There was a genuine feeling in the military that they 'won every battle and lost the war', that our fighters were better, and that if they just didn't have to deal with all the rules of engagement they could have kicked the Viet Cong's asses.

Now, I don't know enough about the reasoning for some of the decisions back then. For why the Air Force was refused permission to bomb certain targets or not...

But blaming the loss on those rules of engagement sounds to me like how baseball fans always blame the refs when their team loses.

It's just something to make you feel better about a loss. 

Some of it may be legitimate, in which case the rules of engagement should be modified. But not having them at all is a very, very, very bad idea.

I want to emphasize that again - it's a very bad idea.

Because here's another little thing you learn about leadership - you set the tone. When you take over a new command and you give your little speech, you tell your people what you care about and what you don't.

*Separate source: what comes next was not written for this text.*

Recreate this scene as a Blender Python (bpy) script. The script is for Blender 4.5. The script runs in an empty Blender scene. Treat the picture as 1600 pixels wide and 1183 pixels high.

You tell them where the lines are drawn. You set expectations.

And the thing of it is, although I loved my soldiers and they were all amazing men and women - many of them are also dumbasses. Many joined straight out of high school, have a steady income for the first time ever and a nice little sign-on bonus, and they will do the stupidest things.

Plus, there's always that small fraction of the population that is outright sociopathic and/or sadistic. 

Like - you set expectations and establish boundaries because if you don't, there's always going to be someone who goes too far.

There's a reason so many militaries are known for raping and looting, and it's only good leadership that prevents it.

So when you have a president who pardons someone who went too far, when you have a SecDef who tells his senior leaders that we "don't fight with stupid rules of engagement" - without ever clarifying which of those rules are 'stupid' - what they are doing is giving a green light to any dumbass or sadistic soldier who will totally use that to justify going too far.

The alternative, the brute use of power to stomp out opposition, basically puts you in the position where you have to put the boot on their neck and never let up.

It's the road to tyranny, if you don't provoke a counterreaction that puts you out of power entirely.

Now, perhaps the SecDef only was referring to some of the rules of engagement, but without clarification he just sounds like a childish cartoon villain who doesn't know what he's talking about.

But he sure is giving fan service to the wannabe war criminals.